Jugoslav Raicevic, the former head of Montenegro’s Police Department for Personal Security and a member of a special police unit tasked with combatting organised crime groups, was arrested on Tuesday for alleged abuse of office and for creating a criminal organisation.

“By the order of the Special State Prosecution, on Tuesday morning Special Police Department officers arrested police officer Jugoslav Raicevic on suspicion of having committed the criminal offence of creating a criminal organisation and the criminal offense of abuse of official position for an extended period,” the Police Directorate said in a statement.

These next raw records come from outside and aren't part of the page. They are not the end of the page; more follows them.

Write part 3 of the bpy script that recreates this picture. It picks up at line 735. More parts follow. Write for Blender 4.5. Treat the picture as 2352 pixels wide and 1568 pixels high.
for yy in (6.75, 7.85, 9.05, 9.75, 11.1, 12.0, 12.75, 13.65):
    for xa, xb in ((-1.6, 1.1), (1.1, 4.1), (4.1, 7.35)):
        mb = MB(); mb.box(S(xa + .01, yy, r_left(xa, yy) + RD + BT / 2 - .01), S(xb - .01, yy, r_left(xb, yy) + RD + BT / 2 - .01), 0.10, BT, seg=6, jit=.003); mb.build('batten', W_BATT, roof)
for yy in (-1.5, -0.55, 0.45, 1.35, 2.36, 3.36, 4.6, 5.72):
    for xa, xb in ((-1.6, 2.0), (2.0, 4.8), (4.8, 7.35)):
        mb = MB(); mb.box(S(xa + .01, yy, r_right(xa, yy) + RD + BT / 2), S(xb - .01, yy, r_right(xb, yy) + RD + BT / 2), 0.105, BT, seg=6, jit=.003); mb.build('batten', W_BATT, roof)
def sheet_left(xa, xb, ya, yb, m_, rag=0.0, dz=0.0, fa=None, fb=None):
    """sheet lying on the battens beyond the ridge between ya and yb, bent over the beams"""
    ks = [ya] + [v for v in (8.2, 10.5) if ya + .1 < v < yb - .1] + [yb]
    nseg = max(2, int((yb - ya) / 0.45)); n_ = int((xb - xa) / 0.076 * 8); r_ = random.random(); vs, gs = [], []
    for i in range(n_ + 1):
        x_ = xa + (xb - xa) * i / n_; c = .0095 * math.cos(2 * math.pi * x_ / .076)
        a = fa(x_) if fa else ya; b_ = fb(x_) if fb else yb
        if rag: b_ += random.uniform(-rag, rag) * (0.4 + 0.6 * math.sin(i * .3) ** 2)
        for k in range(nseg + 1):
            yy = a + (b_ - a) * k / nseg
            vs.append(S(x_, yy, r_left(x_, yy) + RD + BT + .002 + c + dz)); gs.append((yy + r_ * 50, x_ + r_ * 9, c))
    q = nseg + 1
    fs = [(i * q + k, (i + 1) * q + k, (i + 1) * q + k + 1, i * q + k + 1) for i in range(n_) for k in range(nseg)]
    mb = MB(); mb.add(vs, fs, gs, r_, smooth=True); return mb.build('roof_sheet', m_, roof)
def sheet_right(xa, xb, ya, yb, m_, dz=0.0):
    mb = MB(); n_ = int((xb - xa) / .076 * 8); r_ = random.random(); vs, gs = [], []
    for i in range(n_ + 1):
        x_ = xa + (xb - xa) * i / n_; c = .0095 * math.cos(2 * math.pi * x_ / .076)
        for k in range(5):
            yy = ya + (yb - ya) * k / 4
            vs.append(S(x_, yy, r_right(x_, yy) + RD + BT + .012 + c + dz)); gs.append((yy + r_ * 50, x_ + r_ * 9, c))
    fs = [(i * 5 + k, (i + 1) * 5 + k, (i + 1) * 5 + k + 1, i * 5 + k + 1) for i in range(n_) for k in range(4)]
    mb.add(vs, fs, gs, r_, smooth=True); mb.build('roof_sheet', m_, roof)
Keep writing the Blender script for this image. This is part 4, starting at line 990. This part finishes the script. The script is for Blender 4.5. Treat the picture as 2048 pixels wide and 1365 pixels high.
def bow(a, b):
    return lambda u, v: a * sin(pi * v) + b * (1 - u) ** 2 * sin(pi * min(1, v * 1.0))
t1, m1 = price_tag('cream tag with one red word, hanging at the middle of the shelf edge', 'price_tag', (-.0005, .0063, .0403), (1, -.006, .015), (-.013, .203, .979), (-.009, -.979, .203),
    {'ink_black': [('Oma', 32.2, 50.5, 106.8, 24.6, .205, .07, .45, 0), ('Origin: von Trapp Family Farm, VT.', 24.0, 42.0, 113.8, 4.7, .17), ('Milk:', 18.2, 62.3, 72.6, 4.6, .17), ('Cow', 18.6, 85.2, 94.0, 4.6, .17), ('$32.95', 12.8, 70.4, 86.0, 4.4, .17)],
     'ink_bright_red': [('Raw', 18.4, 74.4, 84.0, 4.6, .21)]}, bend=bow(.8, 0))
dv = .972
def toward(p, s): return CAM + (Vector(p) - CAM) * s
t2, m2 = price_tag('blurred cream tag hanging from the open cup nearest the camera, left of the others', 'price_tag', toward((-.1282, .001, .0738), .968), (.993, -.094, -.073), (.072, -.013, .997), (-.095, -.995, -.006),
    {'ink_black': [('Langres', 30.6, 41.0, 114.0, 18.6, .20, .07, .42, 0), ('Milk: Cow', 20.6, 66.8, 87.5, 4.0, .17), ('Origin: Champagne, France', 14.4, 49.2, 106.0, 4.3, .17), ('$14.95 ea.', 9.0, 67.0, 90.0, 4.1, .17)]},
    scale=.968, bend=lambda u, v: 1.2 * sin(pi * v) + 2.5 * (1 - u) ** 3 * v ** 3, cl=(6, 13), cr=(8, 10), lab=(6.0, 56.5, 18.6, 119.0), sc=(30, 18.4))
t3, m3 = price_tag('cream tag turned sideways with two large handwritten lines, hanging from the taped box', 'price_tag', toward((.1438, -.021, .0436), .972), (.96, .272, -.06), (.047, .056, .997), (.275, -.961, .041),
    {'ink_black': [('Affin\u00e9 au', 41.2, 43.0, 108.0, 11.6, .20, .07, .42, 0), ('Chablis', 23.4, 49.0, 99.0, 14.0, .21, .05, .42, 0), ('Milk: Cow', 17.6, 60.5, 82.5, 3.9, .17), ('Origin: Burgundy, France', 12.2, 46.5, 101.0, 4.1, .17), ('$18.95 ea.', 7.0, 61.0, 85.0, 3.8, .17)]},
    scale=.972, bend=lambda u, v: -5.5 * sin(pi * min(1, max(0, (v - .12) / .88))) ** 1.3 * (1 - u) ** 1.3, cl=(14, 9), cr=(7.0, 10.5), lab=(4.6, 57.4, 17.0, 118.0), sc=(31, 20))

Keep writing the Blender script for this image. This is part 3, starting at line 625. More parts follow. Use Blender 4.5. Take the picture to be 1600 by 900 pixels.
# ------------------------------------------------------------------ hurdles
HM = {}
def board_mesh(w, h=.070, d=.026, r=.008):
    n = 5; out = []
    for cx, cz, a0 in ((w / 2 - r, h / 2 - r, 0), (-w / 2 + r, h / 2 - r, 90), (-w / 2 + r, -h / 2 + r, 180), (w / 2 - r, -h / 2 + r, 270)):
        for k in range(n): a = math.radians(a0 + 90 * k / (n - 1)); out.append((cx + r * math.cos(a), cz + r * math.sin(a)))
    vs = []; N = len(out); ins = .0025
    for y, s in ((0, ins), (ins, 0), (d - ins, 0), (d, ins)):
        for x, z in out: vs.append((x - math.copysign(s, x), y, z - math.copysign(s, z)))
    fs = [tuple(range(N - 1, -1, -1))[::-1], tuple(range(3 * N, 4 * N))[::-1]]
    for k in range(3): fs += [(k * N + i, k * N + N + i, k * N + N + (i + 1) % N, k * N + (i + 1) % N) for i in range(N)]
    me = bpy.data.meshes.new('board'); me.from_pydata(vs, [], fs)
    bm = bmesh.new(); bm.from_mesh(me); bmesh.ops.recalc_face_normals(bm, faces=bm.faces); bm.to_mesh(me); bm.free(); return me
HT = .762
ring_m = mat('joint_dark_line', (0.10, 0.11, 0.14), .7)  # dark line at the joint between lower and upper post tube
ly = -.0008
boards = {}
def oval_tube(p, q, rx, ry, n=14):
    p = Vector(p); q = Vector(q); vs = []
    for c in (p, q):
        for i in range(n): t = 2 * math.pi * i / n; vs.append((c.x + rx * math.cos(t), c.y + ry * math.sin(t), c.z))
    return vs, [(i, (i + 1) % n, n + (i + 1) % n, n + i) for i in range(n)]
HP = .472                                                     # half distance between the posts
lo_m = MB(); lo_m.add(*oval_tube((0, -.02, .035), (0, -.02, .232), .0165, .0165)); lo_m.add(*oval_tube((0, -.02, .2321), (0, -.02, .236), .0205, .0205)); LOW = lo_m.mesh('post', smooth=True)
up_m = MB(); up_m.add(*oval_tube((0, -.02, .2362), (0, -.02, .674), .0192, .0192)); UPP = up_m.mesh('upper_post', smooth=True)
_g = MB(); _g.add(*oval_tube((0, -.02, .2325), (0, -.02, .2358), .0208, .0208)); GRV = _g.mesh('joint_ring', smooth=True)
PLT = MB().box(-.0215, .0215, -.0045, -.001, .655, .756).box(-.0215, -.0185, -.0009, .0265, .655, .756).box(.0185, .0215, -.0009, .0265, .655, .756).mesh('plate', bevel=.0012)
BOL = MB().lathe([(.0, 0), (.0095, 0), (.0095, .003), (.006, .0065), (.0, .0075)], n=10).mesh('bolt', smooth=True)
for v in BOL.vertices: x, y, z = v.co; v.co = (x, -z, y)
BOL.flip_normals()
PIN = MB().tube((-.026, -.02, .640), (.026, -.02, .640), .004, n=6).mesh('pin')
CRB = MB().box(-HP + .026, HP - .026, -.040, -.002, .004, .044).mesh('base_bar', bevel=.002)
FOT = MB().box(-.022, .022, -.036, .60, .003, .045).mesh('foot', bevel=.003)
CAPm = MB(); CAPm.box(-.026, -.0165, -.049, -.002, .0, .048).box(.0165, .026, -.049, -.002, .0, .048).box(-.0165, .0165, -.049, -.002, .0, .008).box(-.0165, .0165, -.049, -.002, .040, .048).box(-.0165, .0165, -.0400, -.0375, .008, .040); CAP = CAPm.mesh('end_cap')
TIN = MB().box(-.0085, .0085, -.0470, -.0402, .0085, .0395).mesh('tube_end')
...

In March, news website Libertas Press published photographs that allegedly showed police officers torturing a member of a notorious drug gang known as the Skaljari.

Libertas Press cited a Europol report to the Montenegrin government from May last year, which warned about officials’ ties with drug gangs and provided transcripts of their communications using the SKY ECC privacy app.

According to the transcripts published by Libertas Press, the photographs were sent by two senior special police unit officers, Petar Lazovic and Raicevic, to a leader of the Kavac drug-trafficking clan, the chief rivals to the Skaljari gang.

The Skaljari and Kavac gangs, both originating in Kotor, have been at war for years, with at least 50 people killed in Montenegro, Serbia, Austria and Greece.

Lazovic was charged in August last year with having ties to the Kavac clan.

In a separate development on June 22, the Council of Europe’s Committee for the Prevention of Torture and Inhuman Treatment called on Montenegro’s authorities to investigate cases of police brutality and promote a culture change within law enforcement agencies.

According to civil society organisations, more than 70 cases of alleged police torture have been reported to the Montenegrin Police Directorate, the Ombudsperson and the State Prosecution since 2020.